• SUPPLIED DATA:
--
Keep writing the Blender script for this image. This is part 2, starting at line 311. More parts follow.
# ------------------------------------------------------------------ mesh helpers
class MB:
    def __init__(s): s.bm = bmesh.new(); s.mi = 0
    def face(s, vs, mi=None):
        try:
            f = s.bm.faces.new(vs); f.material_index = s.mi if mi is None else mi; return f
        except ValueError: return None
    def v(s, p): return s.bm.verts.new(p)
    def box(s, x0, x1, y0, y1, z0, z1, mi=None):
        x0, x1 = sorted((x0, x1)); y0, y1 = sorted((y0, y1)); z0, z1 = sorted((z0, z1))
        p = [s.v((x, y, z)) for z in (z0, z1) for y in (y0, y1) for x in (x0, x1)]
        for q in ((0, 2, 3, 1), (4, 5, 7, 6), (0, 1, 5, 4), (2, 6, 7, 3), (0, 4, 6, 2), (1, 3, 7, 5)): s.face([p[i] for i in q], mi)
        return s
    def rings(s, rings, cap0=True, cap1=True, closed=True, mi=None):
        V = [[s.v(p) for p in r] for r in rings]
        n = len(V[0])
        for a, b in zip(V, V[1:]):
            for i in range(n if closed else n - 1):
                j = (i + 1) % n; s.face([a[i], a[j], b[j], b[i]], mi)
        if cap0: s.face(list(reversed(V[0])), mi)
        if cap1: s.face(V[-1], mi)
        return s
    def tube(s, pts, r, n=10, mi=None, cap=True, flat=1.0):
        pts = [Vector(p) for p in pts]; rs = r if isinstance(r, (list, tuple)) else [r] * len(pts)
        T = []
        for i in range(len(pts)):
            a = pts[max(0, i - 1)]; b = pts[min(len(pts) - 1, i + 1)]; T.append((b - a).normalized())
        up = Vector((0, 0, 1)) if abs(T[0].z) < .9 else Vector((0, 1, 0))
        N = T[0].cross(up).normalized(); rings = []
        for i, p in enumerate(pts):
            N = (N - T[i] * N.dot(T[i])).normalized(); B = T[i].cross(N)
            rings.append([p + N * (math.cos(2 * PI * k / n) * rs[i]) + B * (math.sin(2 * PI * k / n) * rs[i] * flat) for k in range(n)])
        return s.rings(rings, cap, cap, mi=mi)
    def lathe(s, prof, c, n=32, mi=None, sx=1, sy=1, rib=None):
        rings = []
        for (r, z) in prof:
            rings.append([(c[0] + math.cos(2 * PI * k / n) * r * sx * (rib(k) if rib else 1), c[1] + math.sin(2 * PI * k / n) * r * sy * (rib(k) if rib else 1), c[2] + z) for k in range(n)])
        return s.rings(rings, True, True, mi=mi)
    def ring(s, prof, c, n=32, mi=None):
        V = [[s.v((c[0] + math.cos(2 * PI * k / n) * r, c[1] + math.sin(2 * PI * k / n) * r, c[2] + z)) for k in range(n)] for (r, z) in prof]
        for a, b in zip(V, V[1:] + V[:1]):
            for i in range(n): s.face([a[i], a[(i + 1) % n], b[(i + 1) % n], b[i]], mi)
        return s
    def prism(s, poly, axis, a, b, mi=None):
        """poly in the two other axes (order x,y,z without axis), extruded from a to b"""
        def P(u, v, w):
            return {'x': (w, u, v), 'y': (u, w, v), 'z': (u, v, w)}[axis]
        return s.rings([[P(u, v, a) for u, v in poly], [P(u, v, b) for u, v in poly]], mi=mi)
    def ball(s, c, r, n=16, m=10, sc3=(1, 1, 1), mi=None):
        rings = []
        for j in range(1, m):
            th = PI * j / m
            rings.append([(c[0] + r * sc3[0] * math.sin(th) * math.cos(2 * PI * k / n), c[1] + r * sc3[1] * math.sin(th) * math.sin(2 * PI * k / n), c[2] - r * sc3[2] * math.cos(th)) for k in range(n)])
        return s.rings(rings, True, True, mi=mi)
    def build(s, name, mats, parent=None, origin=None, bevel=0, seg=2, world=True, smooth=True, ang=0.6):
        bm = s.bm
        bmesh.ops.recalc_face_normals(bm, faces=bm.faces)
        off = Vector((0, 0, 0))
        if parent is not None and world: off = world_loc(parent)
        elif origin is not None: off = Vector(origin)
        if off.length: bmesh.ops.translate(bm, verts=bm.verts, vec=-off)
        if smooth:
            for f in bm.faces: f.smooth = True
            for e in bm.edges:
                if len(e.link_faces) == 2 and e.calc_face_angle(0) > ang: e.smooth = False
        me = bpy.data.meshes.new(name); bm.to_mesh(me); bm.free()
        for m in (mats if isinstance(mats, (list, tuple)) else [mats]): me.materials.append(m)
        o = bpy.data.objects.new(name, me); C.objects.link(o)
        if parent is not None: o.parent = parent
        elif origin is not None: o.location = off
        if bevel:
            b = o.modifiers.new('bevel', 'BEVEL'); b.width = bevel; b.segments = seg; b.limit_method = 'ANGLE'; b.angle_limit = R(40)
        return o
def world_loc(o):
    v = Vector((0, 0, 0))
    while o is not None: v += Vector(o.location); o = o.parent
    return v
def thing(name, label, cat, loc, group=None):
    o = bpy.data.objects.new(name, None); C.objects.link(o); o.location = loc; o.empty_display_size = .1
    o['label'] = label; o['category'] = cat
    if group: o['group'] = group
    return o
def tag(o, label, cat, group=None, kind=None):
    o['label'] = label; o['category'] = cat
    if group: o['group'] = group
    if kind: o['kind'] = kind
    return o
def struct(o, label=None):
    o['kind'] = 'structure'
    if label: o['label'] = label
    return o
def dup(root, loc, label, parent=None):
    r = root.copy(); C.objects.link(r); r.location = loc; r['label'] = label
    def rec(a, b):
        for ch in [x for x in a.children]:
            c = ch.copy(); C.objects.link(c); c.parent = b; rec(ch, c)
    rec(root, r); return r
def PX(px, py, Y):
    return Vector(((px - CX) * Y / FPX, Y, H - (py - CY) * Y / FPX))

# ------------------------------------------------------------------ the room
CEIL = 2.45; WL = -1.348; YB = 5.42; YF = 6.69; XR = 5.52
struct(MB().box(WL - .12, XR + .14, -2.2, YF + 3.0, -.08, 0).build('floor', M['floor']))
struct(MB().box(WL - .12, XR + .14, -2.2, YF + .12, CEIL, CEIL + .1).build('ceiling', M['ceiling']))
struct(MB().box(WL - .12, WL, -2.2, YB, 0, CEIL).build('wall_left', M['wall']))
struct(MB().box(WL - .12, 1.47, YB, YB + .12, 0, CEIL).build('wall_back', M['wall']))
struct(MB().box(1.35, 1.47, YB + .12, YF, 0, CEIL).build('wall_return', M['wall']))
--
• TASK OBJECTIVE: Using the listing above, reproduce each line without omission.

• SOLUTION:
Keep writing the Blender script for this image. This is part 2, starting at line 311. More parts follow.
# ------------------------------------------------------------------ mesh helpers
class MB:
    def __init__(s): s.bm = bmesh.new(); s.mi = 0
    def face(s, vs, mi=None):
        try:
            f = s.bm.faces.new(vs); f.material_index = s.mi if mi is None else mi; return f
        except ValueError: return None
    def v(s, p): return s.bm.verts.new(p)
    def box(s, x0, x1, y0, y1, z0, z1, mi=None):
        x0, x1 = sorted((x0, x1)); y0, y1 = sorted((y0, y1)); z0, z1 = sorted((z0, z1))
        p = [s.v((x, y, z)) for z in (z0, z1) for y in (y0, y1) for x in (x0, x1)]
        for q in ((0, 2, 3, 1), (4, 5, 7, 6), (0, 1, 5, 4), (2, 6, 7, 3), (0, 4, 6, 2), (1, 3, 7, 5)): s.face([p[i] for i in q], mi)
        return s
    def rings(s, rings, cap0=True, cap1=True, closed=True, mi=None):
        V = [[s.v(p) for p in r] for r in rings]
        n = len(V[0])
        for a, b in zip(V, V[1:]):
            for i in range(n if closed else n - 1):
                j = (i + 1) % n; s.face([a[i], a[j], b[j], b[i]], mi)
        if cap0: s.face(list(reversed(V[0])), mi)
        if cap1: s.face(V[-1], mi)
        return s
    def tube(s, pts, r, n=10, mi=None, cap=True, flat=1.0):
        pts = [Vector(p) for p in pts]; rs = r if isinstance(r, (list, tuple)) else [r] * len(pts)
        T = []
        for i in range(len(pts)):
            a = pts[max(0, i - 1)]; b = pts[min(len(pts) - 1, i + 1)]; T.append((b - a).normalized())
        up = Vector((0, 0, 1)) if abs(T[0].z) < .9 else Vector((0, 1, 0))
        N = T[0].cross(up).normalized(); rings = []
        for i, p in enumerate(pts):
            N = (N - T[i] * N.dot(T[i])).normalized(); B = T[i].cross(N)
            rings.append([p + N * (math.cos(2 * PI * k / n) * rs[i]) + B * (math.sin(2 * PI * k / n) * rs[i] * flat) for k in range(n)])
        return s.rings(rings, cap, cap, mi=mi)
    def lathe(s, prof, c, n=32, mi=None, sx=1, sy=1, rib=None):
        rings = []
        for (r, z) in prof:
            rings.append([(c[0] + math.cos(2 * PI * k / n) * r * sx * (rib(k) if rib else 1), c[1] + math.sin(2 * PI * k / n) * r * sy * (rib(k) if rib else 1), c[2] + z) for k in range(n)])
        return s.rings(rings, True, True, mi=mi)
    def ring(s, prof, c, n=32, mi=None):
        V = [[s.v((c[0] + math.cos(2 * PI * k / n) * r, c[1] + math.sin(2 * PI * k / n) * r, c[2] + z)) for k in range(n)] for (r, z) in prof]
        for a, b in zip(V, V[1:] + V[:1]):
            for i in range(n): s.face([a[i], a[(i + 1) % n], b[(i + 1) % n], b[i]], mi)
        return s
    def prism(s, poly, axis, a, b, mi=None):
        """poly in the two other axes (order x,y,z without axis), extruded from a to b"""
        def P(u, v, w):
            return {'x': (w, u, v), 'y': (u, w, v), 'z': (u, v, w)}[axis]
        return s.rings([[P(u, v, a) for u, v in poly], [P(u, v, b) for u, v in poly]], mi=mi)
    def ball(s, c, r, n=16, m=10, sc3=(1, 1, 1), mi=None):
        rings = []
        for j in range(1, m):
            th = PI * j / m
            rings.append([(c[0] + r * sc3[0] * math.sin(th) * math.cos(2 * PI * k / n), c[1] + r * sc3[1] * math.sin(th) * math.sin(2 * PI * k / n), c[2] - r * sc3[2] * math.cos(th)) for k in range(n)])
        return s.rings(rings, True, True, mi=mi)
    def build(s, name, mats, parent=None, origin=None, bevel=0, seg=2, world=True, smooth=True, ang=0.6):
        bm = s.bm
        bmesh.ops.recalc_face_normals(bm, faces=bm.faces)
        off = Vector((0, 0, 0))
        if parent is not None and world: off = world_loc(parent)
        elif origin is not None: off = Vector(origin)
        if off.length: bmesh.ops.translate(bm, verts=bm.verts, vec=-off)
        if smooth:
            for f in bm.faces: f.smooth = True
            for e in bm.edges:
                if len(e.link_faces) == 2 and e.calc_face_angle(0) > ang: e.smooth = False
        me = bpy.data.meshes.new(name); bm.to_mesh(me); bm.free()
        for m in (mats if isinstance(mats, (list, tuple)) else [mats]): me.materials.append(m)
        o = bpy.data.objects.new(name, me); C.objects.link(o)
        if parent is not None: o.parent = parent
        elif origin is not None: o.location = off
        if bevel:
            b = o.modifiers.new('bevel', 'BEVEL'); b.width = bevel; b.segments = seg; b.limit_method = 'ANGLE'; b.angle_limit = R(40)
        return o
def world_loc(o):
    v = Vector((0, 0, 0))
    while o is not None: v += Vector(o.location); o = o.parent
    return v
def thing(name, label, cat, loc, group=None):
    o = bpy.data.objects.new(name, None); C.objects.link(o); o.location = loc; o.empty_display_size = .1
    o['label'] = label; o['category'] = cat
    if group: o['group'] = group
    return o
def tag(o, label, cat, group=None, kind=None):
    o['label'] = label; o['category'] = cat
    if group: o['group'] = group
    if kind: o['kind'] = kind
    return o
def struct(o, label=None):
    o['kind'] = 'structure'
    if label: o['label'] = label
    return o
def dup(root, loc, label, parent=None):
    r = root.copy(); C.objects.link(r); r.location = loc; r['label'] = label
    def rec(a, b):
        for ch in [x for x in a.children]:
            c = ch.copy(); C.objects.link(c); c.parent = b; rec(ch, c)
    rec(root, r); return r
def PX(px, py, Y):
    return Vector(((px - CX) * Y / FPX, Y, H - (py - CY) * Y / FPX))

# ------------------------------------------------------------------ the room
CEIL = 2.45; WL = -1.348; YB = 5.42; YF = 6.69; XR = 5.52
struct(MB().box(WL - .12, XR + .14, -2.2, YF + 3.0, -.08, 0).build('floor', M['floor']))
struct(MB().box(WL - .12, XR + .14, -2.2, YF + .12, CEIL, CEIL + .1).build('ceiling', M['ceiling']))
struct(MB().box(WL - .12, WL, -2.2, YB, 0, CEIL).build('wall_left', M['wall']))
struct(MB().box(WL - .12, 1.47, YB, YB + .12, 0, CEIL).build('wall_back', M['wall']))
struct(MB().box(1.35, 1.47, YB + .12, YF, 0, CEIL).build('wall_return', M['wall']))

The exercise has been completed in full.